悪夢のかぼちゃグラタン
―『ナイトメア・ビフォア・クリスマス』より
伊藤麻衣子 Maiko Ito
歩いていると、ふわ~っと金木犀の甘い香りが漂ってくる季節になりました。すっかり秋らしくなってきた最近ですが、街がオレンジ色のかぼちゃであふれていると思いませんか。
そう、10月31日はハロウィンです。私が初めてハロウィンを認識したのは、ディズニーアニメの『ナイトメア・ビフォア・クリスマス』だった気がします。クリスマスを恐怖と悪夢に変えるかぼちゃの王子ジャックがシュールな魅力を放つ一本です。ハロウィンは日本ではあまりポピュラーではありませんでしたが、ここ数年で季節の行事として定着してきました。
今月はハロウィンにも楽しめるかぼちゃのグラタンを紹介します。
【材料】
かぼちゃ 1/4個
玉ねぎ 1/2個
ベーコン 2枚
バター 少々
生クリーム 1/2カップ
とろけるチーズ 適宜
塩 少々
こしょう 少々


かぼちゃの種をとって皮を洗い、食べやすい大きさに切ります。固いのでおさえながらゆっくりと。

玉ねぎは半分に切って皮をむき、くし型に切ったあと3等分に。ベーコンは1cmくらいに切ります。

フライパンにそのままベーコンを入れて炒めます。ベーコンの脂が染み出てきます。

そこに玉ねぎを加えて、風味づけにバターを入れて炒めます。

かぼちゃも加えて、全体にバターと脂がまわった感じになったら塩、
こしょうを加えます。

耐熱容器を用意して盛り付けます。
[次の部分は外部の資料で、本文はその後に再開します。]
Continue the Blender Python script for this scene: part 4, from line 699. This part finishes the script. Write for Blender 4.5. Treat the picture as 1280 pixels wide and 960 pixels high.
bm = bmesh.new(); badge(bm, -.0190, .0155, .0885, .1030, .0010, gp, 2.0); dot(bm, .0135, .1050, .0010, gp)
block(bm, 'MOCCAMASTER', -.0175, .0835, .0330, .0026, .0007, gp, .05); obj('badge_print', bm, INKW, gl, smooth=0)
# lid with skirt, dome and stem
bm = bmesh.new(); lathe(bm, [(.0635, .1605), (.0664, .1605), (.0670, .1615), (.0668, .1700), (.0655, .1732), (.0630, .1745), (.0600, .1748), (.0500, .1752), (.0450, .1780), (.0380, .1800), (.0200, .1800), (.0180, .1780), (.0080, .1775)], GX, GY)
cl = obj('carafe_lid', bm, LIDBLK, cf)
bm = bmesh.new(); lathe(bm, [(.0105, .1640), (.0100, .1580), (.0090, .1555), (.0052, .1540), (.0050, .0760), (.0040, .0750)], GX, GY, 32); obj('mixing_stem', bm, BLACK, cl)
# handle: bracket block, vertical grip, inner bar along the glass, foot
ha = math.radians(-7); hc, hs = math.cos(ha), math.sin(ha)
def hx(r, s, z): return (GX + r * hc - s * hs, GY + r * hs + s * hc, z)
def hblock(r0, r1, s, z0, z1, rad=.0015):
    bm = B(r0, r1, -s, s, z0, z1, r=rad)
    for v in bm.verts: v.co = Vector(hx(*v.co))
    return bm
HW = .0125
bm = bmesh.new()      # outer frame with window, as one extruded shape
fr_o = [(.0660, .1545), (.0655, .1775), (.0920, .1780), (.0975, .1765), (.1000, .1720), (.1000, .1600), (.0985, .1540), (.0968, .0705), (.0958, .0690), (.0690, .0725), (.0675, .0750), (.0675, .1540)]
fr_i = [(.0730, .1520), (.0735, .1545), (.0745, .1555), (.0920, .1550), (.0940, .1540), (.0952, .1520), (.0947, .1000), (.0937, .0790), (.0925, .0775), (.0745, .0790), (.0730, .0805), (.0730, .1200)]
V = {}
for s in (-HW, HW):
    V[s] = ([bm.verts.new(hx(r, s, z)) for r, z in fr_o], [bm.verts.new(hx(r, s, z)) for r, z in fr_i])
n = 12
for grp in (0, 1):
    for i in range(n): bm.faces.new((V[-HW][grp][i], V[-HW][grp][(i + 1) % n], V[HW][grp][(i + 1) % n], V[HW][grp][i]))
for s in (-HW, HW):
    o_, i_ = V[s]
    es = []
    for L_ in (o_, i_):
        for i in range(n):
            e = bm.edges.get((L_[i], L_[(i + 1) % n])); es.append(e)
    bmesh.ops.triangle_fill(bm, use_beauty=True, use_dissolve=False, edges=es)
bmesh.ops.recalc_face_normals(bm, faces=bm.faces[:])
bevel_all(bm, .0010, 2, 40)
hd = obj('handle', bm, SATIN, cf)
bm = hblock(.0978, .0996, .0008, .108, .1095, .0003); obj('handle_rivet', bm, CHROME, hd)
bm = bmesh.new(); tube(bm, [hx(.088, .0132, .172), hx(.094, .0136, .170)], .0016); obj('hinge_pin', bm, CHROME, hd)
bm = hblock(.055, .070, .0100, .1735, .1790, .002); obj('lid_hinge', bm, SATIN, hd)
この時に、黄色の実、皮の緑、ベーコン、玉ねぎをバランスよく入れると、出来上がりが違います。グラタン皿やガラスの耐熱皿などなんでも大丈夫です。今回はコウモリのイメージで黒のうつわに。

全体に生クリームをゆっくりとまわしかけて、チーズをお好みの量かけます。
オーブンは予熱をしておき、230度で23分焼きます。時間は焦げ目をみて調節してください。

出来上がりです。このごった煮感が、延々と繰り返す悪夢になんだか似ていませんか?
食べているうちにホックホクのかぼちゃと生クリームが混ざって、とろ~りと黄色いかぼちゃソースになってきます。家族みんなで楽しんでみてください。
ハロウィンを仮装した子供たちが「Trick or Treat!」(お菓子をくれないと、いたずらするぞ!)と家をまわるお祭りと思っていませんか?ハロウィンは元々はケルト人のお祭りなのだそうです。古代ケルトでは11月1日に暦が変わるので、10月31日はいわゆる大晦日にあたります。年がかわるその日は、先祖の霊だけでなく悪霊や魔女などの魑魅魍魎(ちみもうりょう)があふれてくると信じられていて、そのために仮装をして身を守り、火を焚いて悪霊を追い払ったそうです。その名残として、欧米では今も、不気味な顔にくりぬいた大きなかぼちゃ「ジャック・オーランタン」を家の前に置き、先祖の霊をよび、悪霊を追い払っているわけです。
私の大好きな『イン・アメリカ』の中にも姉妹が、アパート中を「Trick or Treat!」と大はしゃぎしながら回るシーンが出てきます。少し歴史を知ってから、季節の行事を楽しむのも良いものです。
伊藤麻衣子(Maiko Ito)
福島県白河生まれ。4人兄弟、男兄弟にかこまれて育つ。
今は映画などの宣伝と、沖縄の器の営業を生業に。料理上手の母を見て育ったので、気づけば料理が趣味に。今回はこのコラムで映画、器、料理と自分の好きなものをどう形にできるかが楽しみです。